(Short problem)
Out of all the lines below, count those with the word "from". Give the number only.

------------------------------------------------------------------------

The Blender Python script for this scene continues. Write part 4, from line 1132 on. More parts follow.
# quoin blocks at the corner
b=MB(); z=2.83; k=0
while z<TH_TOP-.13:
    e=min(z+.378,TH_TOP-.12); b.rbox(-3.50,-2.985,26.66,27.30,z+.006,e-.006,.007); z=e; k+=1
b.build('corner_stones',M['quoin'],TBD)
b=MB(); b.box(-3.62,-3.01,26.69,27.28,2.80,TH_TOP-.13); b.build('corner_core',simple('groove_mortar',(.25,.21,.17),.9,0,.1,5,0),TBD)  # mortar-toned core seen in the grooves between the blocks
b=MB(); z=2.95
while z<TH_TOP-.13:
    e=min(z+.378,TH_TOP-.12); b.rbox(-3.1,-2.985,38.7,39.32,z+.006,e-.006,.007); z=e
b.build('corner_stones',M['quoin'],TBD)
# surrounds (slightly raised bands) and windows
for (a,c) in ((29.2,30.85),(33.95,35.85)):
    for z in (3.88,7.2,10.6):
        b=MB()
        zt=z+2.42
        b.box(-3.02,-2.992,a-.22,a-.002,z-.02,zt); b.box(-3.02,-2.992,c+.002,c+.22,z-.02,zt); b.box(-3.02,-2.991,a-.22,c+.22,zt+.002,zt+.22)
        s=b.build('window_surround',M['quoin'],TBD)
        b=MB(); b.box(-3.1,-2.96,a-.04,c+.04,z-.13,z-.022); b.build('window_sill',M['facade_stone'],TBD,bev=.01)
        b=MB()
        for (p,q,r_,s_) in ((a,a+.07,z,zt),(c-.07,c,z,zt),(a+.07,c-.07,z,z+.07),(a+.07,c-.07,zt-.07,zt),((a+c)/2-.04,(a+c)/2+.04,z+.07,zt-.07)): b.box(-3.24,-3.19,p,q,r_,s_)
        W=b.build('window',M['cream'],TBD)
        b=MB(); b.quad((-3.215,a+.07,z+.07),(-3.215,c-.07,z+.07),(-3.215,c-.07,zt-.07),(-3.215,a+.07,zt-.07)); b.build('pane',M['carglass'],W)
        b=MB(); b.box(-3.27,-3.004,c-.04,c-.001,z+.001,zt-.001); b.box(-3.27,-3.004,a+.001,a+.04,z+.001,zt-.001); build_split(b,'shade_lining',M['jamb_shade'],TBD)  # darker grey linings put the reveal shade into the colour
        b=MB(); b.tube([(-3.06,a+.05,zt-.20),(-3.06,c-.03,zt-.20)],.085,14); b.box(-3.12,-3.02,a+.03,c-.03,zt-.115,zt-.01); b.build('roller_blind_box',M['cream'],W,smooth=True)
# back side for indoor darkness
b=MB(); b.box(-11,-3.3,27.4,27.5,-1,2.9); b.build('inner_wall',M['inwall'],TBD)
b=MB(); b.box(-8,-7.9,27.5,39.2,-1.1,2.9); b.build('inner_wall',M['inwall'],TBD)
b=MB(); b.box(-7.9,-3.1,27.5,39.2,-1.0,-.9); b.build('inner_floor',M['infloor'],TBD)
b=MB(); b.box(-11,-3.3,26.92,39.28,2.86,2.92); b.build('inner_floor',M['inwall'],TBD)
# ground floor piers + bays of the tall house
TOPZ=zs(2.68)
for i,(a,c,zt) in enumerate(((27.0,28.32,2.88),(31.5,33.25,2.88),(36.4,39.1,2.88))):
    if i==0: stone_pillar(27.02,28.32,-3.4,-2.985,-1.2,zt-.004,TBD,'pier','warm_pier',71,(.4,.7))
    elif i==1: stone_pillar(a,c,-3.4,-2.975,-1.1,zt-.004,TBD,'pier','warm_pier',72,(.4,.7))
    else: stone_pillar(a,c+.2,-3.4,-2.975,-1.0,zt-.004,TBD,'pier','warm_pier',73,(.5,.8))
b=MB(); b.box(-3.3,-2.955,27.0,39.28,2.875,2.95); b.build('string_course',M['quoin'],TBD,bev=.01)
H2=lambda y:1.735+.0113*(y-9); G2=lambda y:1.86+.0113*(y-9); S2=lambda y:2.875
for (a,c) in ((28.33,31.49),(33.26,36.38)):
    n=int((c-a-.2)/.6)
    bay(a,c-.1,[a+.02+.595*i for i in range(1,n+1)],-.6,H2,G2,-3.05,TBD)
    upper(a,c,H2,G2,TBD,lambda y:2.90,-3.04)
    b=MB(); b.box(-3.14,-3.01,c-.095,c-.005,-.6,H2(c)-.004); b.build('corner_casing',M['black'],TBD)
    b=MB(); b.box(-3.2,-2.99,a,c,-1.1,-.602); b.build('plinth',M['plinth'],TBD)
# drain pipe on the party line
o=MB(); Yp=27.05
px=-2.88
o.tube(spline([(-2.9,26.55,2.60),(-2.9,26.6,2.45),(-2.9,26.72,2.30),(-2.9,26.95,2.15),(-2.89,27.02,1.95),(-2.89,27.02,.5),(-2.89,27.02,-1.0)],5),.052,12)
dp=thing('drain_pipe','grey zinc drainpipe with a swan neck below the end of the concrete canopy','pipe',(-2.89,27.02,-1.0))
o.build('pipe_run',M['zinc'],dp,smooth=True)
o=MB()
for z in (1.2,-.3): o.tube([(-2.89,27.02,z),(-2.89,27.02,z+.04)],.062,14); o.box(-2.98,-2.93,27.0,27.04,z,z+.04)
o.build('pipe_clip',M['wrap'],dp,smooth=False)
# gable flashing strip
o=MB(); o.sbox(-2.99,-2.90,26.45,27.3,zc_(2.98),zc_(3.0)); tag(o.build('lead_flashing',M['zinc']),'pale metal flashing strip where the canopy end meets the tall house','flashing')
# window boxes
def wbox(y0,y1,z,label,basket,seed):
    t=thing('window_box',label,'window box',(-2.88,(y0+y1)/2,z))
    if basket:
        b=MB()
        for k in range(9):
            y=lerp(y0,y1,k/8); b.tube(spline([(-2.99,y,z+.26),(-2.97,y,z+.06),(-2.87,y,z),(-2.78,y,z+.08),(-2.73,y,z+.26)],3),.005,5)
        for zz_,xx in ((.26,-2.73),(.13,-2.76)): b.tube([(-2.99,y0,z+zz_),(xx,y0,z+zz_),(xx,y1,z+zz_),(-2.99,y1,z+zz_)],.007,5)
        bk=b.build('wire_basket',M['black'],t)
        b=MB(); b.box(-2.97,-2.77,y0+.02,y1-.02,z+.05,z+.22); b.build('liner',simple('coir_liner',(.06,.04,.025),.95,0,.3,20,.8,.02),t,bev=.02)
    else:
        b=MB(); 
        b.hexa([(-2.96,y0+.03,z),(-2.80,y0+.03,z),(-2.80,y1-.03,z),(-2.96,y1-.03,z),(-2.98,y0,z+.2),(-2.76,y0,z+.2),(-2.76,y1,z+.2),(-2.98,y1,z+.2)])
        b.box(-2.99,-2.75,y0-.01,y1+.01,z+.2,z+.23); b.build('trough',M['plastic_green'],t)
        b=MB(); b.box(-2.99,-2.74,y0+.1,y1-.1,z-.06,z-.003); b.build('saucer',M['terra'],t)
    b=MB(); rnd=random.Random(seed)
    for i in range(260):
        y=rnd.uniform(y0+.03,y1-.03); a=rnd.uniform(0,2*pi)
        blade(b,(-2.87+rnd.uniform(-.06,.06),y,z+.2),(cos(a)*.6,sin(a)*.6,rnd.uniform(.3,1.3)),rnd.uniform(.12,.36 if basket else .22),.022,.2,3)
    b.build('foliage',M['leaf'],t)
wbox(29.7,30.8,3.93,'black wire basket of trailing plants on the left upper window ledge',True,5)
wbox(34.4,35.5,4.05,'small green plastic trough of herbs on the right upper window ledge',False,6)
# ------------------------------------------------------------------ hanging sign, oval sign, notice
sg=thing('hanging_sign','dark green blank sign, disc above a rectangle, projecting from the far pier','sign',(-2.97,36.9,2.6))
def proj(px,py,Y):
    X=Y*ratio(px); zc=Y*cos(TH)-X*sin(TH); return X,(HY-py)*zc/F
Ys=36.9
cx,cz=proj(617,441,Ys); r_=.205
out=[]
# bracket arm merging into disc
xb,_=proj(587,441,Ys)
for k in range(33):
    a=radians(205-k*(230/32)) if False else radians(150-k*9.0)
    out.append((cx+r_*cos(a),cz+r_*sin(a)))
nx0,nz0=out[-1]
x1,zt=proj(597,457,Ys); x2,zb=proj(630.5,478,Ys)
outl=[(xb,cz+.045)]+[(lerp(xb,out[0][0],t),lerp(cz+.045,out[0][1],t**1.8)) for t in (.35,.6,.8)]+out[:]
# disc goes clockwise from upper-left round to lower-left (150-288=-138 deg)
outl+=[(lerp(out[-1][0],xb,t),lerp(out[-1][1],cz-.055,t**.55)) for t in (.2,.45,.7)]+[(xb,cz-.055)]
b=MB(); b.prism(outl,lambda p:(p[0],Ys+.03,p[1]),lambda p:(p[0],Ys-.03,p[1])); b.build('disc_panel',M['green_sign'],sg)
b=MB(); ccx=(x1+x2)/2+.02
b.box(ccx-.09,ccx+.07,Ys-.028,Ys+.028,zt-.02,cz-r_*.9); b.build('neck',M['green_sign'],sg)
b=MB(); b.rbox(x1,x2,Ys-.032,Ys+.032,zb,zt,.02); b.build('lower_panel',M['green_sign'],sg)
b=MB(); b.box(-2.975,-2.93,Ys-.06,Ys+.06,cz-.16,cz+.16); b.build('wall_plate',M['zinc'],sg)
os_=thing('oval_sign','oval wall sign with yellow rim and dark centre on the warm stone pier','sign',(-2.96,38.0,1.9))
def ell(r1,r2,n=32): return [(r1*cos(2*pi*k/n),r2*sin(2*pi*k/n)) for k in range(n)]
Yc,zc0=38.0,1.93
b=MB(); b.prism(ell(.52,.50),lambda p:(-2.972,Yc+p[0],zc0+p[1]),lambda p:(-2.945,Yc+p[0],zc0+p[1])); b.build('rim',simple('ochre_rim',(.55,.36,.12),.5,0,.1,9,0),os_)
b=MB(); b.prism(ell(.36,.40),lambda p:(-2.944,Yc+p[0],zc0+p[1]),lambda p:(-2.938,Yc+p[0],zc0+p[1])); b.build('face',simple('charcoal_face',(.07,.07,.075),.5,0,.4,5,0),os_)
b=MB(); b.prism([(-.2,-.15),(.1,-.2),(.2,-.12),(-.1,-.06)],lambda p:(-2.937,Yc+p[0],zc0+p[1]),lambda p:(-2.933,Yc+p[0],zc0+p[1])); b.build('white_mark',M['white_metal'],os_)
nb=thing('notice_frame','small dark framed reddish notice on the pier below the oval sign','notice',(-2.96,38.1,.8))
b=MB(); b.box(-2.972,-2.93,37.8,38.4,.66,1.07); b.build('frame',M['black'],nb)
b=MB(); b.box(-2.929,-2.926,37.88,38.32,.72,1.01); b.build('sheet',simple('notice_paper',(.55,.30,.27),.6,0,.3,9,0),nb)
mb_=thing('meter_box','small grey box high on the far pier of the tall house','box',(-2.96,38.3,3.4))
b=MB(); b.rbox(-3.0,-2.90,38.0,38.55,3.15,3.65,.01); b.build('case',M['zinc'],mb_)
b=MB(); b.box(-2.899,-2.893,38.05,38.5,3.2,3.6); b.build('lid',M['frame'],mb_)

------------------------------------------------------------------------

(Written solution)
3